YouTube shooter's family thought she could 'never hurt one ant'
Family of YouTube shooter Nasim Aghdam speak to ABC News' Matt Gutman.
Family members of Nasim Aghdam, who died of a self-inflicted gunshot wound after shooting three people and injuring a fourth near YouTube's headquarters in California on Tuesday, told ABC News they were stunned and that they had thought, "she never hurt one ant."
Aghdam's parents, Ismail and Fauria, and her brother, Sean, told ABC News' Matt Gutman that her behavior was out of character and that she wasn't previously violent. Nasim Aghdam had no criminal record.
When asked if his daughter was a terrorist or violent, Ismail Agdham said, "No." He also didn't know she owned a gun. Law enforcement sources tell ABC News she purchased the gun in San Diego in January, and didn’t appear to have much experience with weapons.
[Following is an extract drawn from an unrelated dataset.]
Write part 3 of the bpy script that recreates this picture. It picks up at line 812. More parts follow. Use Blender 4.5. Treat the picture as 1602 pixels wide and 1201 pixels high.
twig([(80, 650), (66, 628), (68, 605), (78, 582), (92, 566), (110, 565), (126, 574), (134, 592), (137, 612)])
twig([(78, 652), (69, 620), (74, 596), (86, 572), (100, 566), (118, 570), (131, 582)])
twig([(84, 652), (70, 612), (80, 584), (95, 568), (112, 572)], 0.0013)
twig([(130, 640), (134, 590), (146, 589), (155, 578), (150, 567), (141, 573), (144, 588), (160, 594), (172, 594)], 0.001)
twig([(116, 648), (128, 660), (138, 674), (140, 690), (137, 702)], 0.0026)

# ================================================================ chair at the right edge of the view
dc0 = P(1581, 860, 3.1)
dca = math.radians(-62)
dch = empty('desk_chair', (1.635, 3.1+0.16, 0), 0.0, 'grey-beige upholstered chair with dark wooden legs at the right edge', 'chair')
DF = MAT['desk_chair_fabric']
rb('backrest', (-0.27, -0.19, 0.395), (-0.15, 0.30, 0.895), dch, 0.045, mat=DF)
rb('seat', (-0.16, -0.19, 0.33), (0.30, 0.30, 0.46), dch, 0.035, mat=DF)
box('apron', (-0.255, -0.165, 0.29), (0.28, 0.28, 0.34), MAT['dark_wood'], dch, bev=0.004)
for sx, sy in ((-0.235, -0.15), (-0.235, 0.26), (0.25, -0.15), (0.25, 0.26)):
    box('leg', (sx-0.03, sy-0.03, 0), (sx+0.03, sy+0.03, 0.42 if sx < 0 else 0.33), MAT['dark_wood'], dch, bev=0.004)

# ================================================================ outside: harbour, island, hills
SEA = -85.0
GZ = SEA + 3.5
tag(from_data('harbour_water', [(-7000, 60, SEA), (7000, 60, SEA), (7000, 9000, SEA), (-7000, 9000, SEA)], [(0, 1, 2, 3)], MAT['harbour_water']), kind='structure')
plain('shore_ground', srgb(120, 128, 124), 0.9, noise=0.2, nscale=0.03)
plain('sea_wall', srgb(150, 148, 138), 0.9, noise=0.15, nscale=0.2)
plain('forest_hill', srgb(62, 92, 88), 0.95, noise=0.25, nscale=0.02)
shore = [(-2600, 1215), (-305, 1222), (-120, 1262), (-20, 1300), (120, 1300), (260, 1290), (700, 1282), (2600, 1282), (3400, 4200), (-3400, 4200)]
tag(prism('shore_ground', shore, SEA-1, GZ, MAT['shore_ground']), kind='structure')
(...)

The family said she was upset with recent changes to YouTube that decreased money she earned from posting videos to the website.
Fauria Aghdam broke down in tears during the interview, as Thursday would have been her daughter's 39th birthday.
Ismail and Fauria Aghdam filed a missing persons report last weekend when Nasim disappeared. Police found her sleeping in her car around 2 a.m. on the day of the shooting.
Her brother told police he was worried she might be up to something.
Authorities told the family they would "keep an eye on her," but meant that colloquially because it would have been impractical, possibly inappropriate or even a civil rights violation to track someone who hadn't committed a crime.
The brother said he was so concerned that he drove to San Francisco on the morning of the shooting to find her and was almost there when the family was notified of the shooting. He said he immediately knew it was Nasim and turned back. His sister had been so obsessed with YouTube that it came up in nearly every conversation with her, he said.
"Right now," the father, Ismail Aghdam, told Gutman, "I [was] thinking she never hurt one ant, how [did] she shoot people? Right now I [was] thinking that. How she did that? I don't know."
Asked what he may want to say to the victims, the father said he was sorry and that if he could he would give them a hug.